CARLISLE, PA | Dickinson Township’s new Humpback Bridge, known officially as the Burnt House Road Bridge, opened to traffic in December 2012 and is being recognized for design features that better integrate the bridge with its physical setting. The bridge received two awards from the Association of Bridge Construction and Design (ABCD) Susquehanna Chapter for Outstanding New Short-Span Bridge and Outstanding Context-Sensitive Solutions for Bridge Design.

“Dickinson Township is very proud to have an award winning bridge in our township,” said Laura Portillo, Township Manager with Dickinson Township. “We have had many residents comment on how great it looks; that it kept the feel of the old bridge, which was very important for the setting.”

Originally constructed nearly 100 years ago, the Burnt House Road Bridge was closed to traffic in 2009 due to deteriorating conditions. Mechanicsburg, PA-based Modjeski and Masters worked with its client PennDOT and the community to incorporate design elements that better integrate the bridge into its natural surroundings. The new concrete arch bridge maintains the same original humped profile, and features a faux stone façade made of concrete formed and stained to mimic limestone used in the construction of historic structures nearby.

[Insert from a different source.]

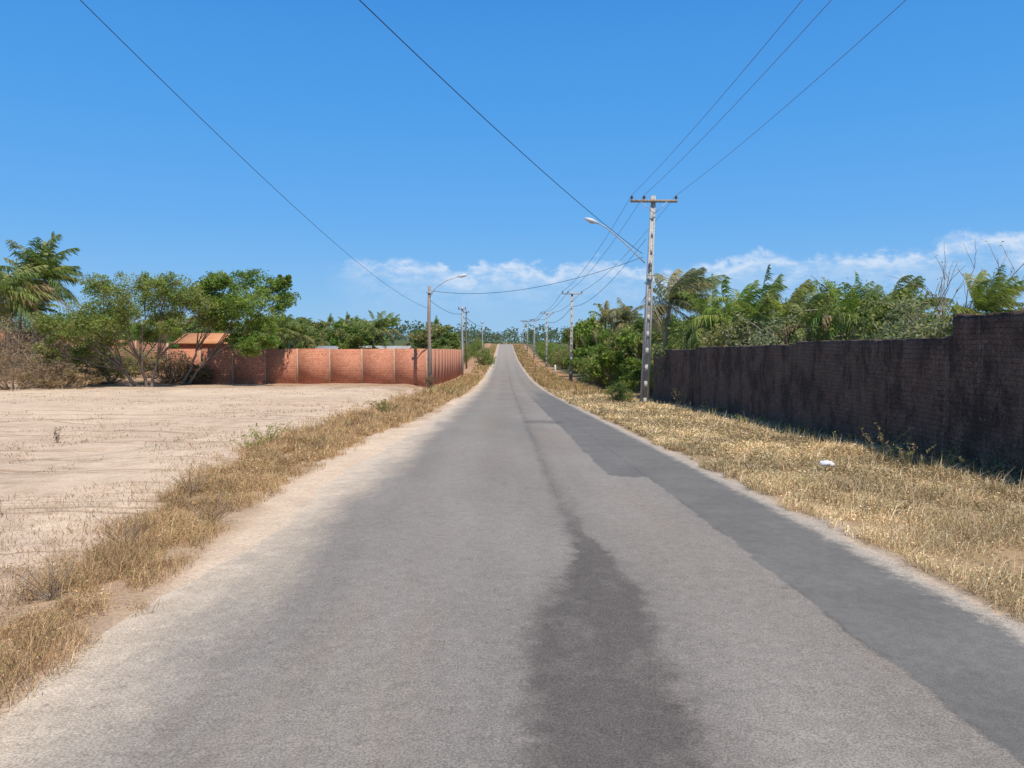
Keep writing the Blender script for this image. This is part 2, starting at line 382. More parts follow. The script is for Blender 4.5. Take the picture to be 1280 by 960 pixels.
# palms
def make_palm(name, label, base, H, lean, nf, L, seed, pal, group=None, rtr=.16, droop=1.5, wind=0., mess=.18, ww=1.5, M=44):
    rg = np.random.default_rng(seed); random.seed(seed)
    root = empty(name, base, label, 'palm tree', group); mb = MB()
    pts = []; rads = []
    for i in range(11):
        t = i/10; pts.append(Vector((lean[0]*t**1.7, lean[1]*t**1.7, H*t-.1))); rads.append(rtr*(1.25-.5*t)*(1+.05*(i % 2)))
    mb.tube(pts, rads, 9); mb.build('trunk', BARKD, root, True)
    V = []; Q = []; C = []; n = 0; top = pts[-1]
    for f in range(nf):
        az = f*2.399+rg.normal()*.35; u = (f+.5)/nf
        e0 = 1.4-1.45*u+rg.normal()*mess; dr = droop*(.7+.6*rg.random())*(.6+.5*u); l = L*(.6+.5*rg.random())
        wz = wind*(.5+1.*rg.random())
        p = np.array(top); ps = []; ds = []
        S = 14; twist = rg.normal()*.45
        for i in range(S+1):
            t = i/S; e = e0-dr*t**1.3; aa = az+twist*t
            d = np.array([math.cos(aa)*math.cos(e)+wz*t, math.sin(aa)*math.cos(e), math.sin(e)]); d /= np.linalg.norm(d)
            ps.append(p.copy()); ds.append(d); p = p+d*l/S
        ps = np.array(ps); ds = np.array(ds)
        col = np.array(pal[rg.integers(0, len(pal))])*(.85+.35*rg.random())
        if u > .88: col = np.array((.40,.31,.19))
        sidev = np.array([-math.sin(az), math.cos(az), 0])
        for i in range(S):
            w = .022*(1-i/S*.8)*L/3
            a = ps[i]+sidev*w; b = ps[i]-sidev*w; c2 = ps[i+1]-sidev*w*.9; d2 = ps[i+1]+sidev*w*.9
            V += [a, b, c2, d2]; Q.append((n, n+1, n+2, n+3)); C += [col*np.array([1.5,1.25,1.2])]*4; n += 4
        for j in range(M):
            t = .1+.9*j/(M-1); fi = t*S; i0 = min(int(fi), S-1); q = ps[i0]+(ps[i0+1]-ps[i0])*(fi-i0); d = ds[i0]
            ll = l*.27*(math.sin(math.pi*min(1, .15+t*.8))**.7)*(.65+.65*rg.random())
            for s in (-1, 1):
                if rg.random() < .1: continue
                up = np.cross(d, sidev*s); up = up if up[2] > 0 else -up
                dv = d*.9+sidev*s*(.75+.35*rg.normal())+up*.25*rg.random()+np.array([wz*.55, 0, -.2-.4*rg.random()]); dv /= np.linalg.norm(dv)
                mid = q+dv*ll*.5; tip = mid+(dv+np.array([wz*.3, 0, -.6-.5*rg.random()]))*ll*.45
                w = d*.028*L/3*ww
                V += [q-w*.6, q+w*.6, mid+w, mid-w, tip+w*.15, tip-w*.15]
                Q += [(n, n+1, n+2, n+3), (n+3, n+2, n+4, n+5)]
                cc = col*(.7+.6*rg.random()); C += [cc]*6; n += 6
    mesh('crown', V, [np.array(Q)], LEAF, root, np.array(C)); return root
PG = br([(.12,.158,.055),(.155,.19,.065),(.10,.138,.045),(.19,.205,.08)], 1.65)
PY = br([(.20,.215,.065),(.16,.19,.06),(.24,.23,.085),(.12,.155,.045)], 1.65)
PD = br([(.16,.155,.10),(.13,.145,.08),(.20,.18,.12),(.11,.12,.07)], 1.8)
def palm_at(px, ctop, Y, **k):
    x = P(px, 0, Y).x; z0 = gz(x, Y); H = P(px, ctop, Y).z-z0
    return (x, Y, z0), H
for (px, cy, Y, L, lab, seed, pal, lean, kw) in [
    (48, 350, 57, 3.7, 'coconut palm with big wind-blown fronds rising at the far left above the brick wall', 1, GREEN, (.3,0), dict(wind=.7, nf=44, M=56, ww=1.2, mess=.3)),
    (2, 368, 54, 3.7, 'yellowish low palm cut by the left edge of the photo', 2, PG, (.3,0), dict(nf=32, wind=.6, mess=.3)),
    (30, 388, 60, 3.6, 'low dark green palm filling the gap between the two left palms', 14, DARK+PG[:2], (.1,0), dict(nf=30, wind=.5)),
    (346, 415, 56.5, 2.1, 'small young palm peeping over the red brick wall beside the bright green tree', 3, PG, (.1,0), dict(wind=.4)),
    (826, 380, 42, 3.3, 'tall grey-green palm with long fronds blown to the right, just behind the concrete power pole', 4, PD, (.5,0), dict(wind=1.5, droop=1.2, nf=36, M=60, ww=.95)),
    (885, 408, 35, 2.4, 'bushy green palm above the dark wall, first palm right of the wind-blown palm', 5, PG, (.1,0), dict(wind=1.)),
    (915, 404, 32, 2.3, 'second bushy palm right of the wind-blown palm, leaning fronds over the wall', 15, BRIGHT, (.1,0), dict(wind=1.1)),
    (945, 402, 29, 2.1, 'green palm with upright fronds over the joint of the dark wall', 6, PG, (.1,.1), dict(droop=1.3, wind=1.)),
    (978, 400, 27, 1.9, 'bushy palm with yellow-green fronds leaning right, above the middle of the dark wall', 17, PY, (.1,.1), dict(droop=1.3, wind=1.2)),
    (1012, 406, 25, 1.7, 'low green palm right of the joint of the dark wall', 16, PG, (.1,.1), dict(droop=1.3, wind=1.1)),
    (1055, 400, 23.5, 1.6, 'palm half hidden in grey shrubs behind the dark wall', 7, BRIGHT, (.1,0), dict(droop=1.3, wind=1.1)),
    (1085, 396, 22.5, 1.5, 'small palm between two grey shrubs left of the bare tree', 18, PG, (.1,0), dict(droop=1.3, wind=1.3)),
    (1115, 392, 21.5, 1.5, 'palm with blown fronds behind the dark wall left of the bare tree', 8, PG, (.1,0), dict(wind=1.3)),
    (1222, 384, 16.5, 1.15, 'yellow-green young palm behind the highest part of the dark wall', 9, PY, (.05,0), dict(droop=1.1, wind=1.2)),
    (752, 400, 75, 3.0, 'dark palm with two drooping tufts above the roadside shrubs right of the second pole', 10, PD, (.4,0), dict(wind=.8)),
    (778, 400, 66, 2.4, 'dark small-headed palm just left of the concrete power pole', 11, PD, (.2,0), dict(wind=.6))]:
    b, H = palm_at(px, cy, Y); kw = dict(kw)
    d_ = dict(nf=34, M=54, ww=1.0, mess=.42) if Y < 40 else dict(nf=26); d_.update(kw); nf = d_.pop('nf')
    make_palm('coconut_palm', lab, b, H, lean, nf, L, seed, pal, rtr=.13 if Y > 40 else .08, **d_)
random.seed(21)
def variant(seed, pal, H, W, name, label, cat, group, low=.35, size=.17, ncl=18, nl=34):
    rg = np.random.default_rng(seed); random.seed(seed); T = []
    for i in range(10):
        a = rg.random()*6.28; r = W*.5*rg.random()**.6
        T.append((math.cos(a)*r, math.sin(a)*r, H*(low+(.88-low)*rg.random()), H*(.12+.1*rg.random())))
    return make_tree(name, label, cat, (0, 0, -200), T, [(0,0),(.2,.1)], .1, size, ncl, nl, pal, group, rg, .4, .55, twig=False)
LW = 'trees beyond the red brick wall'; RW = 'trees along the right side of the road past the dark wall'
LL = 'low green tree in the woodland beyond the red brick wall on the left'
RL = 'green tree in the thicket right of the road past the dark wall'
vs = [variant(31+i, p, 6, 5.5, 'woodland_tree', LL, 'tree', LW, low=.2) for i, p in enumerate([GREEN, BRIGHT, OLIVE[:3]+GREEN, OLIVE, GREEN, BRIGHT])]
pv = [make_palm('coconut_palm', 'coconut palm standing among the trees beyond the red brick wall', (0,0,-200), 6, (.5,.2), 22, 3.0, 51, PG, 'palms beyond the red brick wall', wind=.6, mess=.3),
      make_palm('coconut_palm', 'coconut palm standing among the trees beyond the red brick wall', (0,0,-200), 6, (-.5,.2), 22, 3.0, 52, PY, 'palms beyond the red brick wall', wind=.6, mess=.3)]
random.seed(5)
cnt = 0
for i in range(400):
    if cnt >= 78: break
    Y = 62+200*random.random()**1.6; px = random.uniform(60, 612); x = P(px, 0, Y).x
    if x > -8.5 or (Y < 100 and x > -9.5): continue
    top = random.uniform(392, 412) if px > 360 else random.uniform(392, 408)
    if px > 490: top = random.uniform(402, 414)
    if px < 130 and Y < 75: continue
    if Y < 68 and 205 < px < 310: continue
    H = P(0, top, Y).z-gz(x, Y)
    H = min(H, 9.5)
    isp = random.random() < .25
    s = random.choice(pv if isp else vs)
    sc = H/6.3 if not isp else H/7.2
    dup(s, (x, Y, gz(x, Y)), random.uniform(0, 6.28) if not isp else random.uniform(-.5,.5), (sc*random.uniform(.9,1.15),)*2+(sc,)); cnt += 1
cnt = 0
for i in range(400):
    if cnt >= 48: break
    Y = 44+220*random.random()**1.7; px = random.uniform(655, 900); x = P(px, 0, Y).x
    if x < 11.5 or x > 60: continue
    top = random.uniform(392, 408) if px > 700 else random.uniform(402, 414)
    H = min(P(0, top, Y).z-gz(x, Y), 9.5)
    s = random.choice(vs)
    dup(s, (x, Y, gz(x, Y)), random.uniform(0, 6.28), (H/6.3*random.uniform(.9,1.15),)*2+(H/6.3,), RL, RW); cnt += 1
for (px, top, Y) in [(742,398,80),(760,392,72),(785,396,60),(800,402,52),(728,404,95),(815,408,47),(771,404,54)]:
    x = P(px, 0, Y).x; H = P(0, top, Y).z-gz(x, Y); s = vs[(px//3) % 6]
    dup(s, (x, Y, gz(x, Y)), px*.7, (H/6.3*.85, H/6.3*.85, H/6.3), RL, RW)
for s in vs+pv:
    for c_ in list(s.children): bpy.data.objects.remove(c_)
    bpy.data.objects.remove(s)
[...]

“In replacing the Burnt House Road Bridge, the design team needed to find a solution that balanced community preference to preserve the historic bridge’s original arched stature with modern day vehicle and pedestrian traffic demands,” said Chad Clancy, PE and Structural Project Manager at Modjeski and Masters. “The end result is a safer bridge that accommodates two lanes of vehicle traffic with a sidewalk for pedestrian traffic, and an appearance that the community is proud of.”

The project is also being recognized for cost savings during construction, and an expected reduction of future maintenance – a savings that will be passed on to the taxpayer. Accelerated construction techniques enabled the team to bring the bridge back into operation more quickly. Each of the CON/SPAN arch units were constructed off site, allowing arch span construction and work on bridge foundations to take place simultaneously. The use of an asphalt deck instead of a reinforced concrete deck eliminates future re-decking as the asphalt can be repaved. Future repaving will be substantially less costly and will not require a full bridge closure.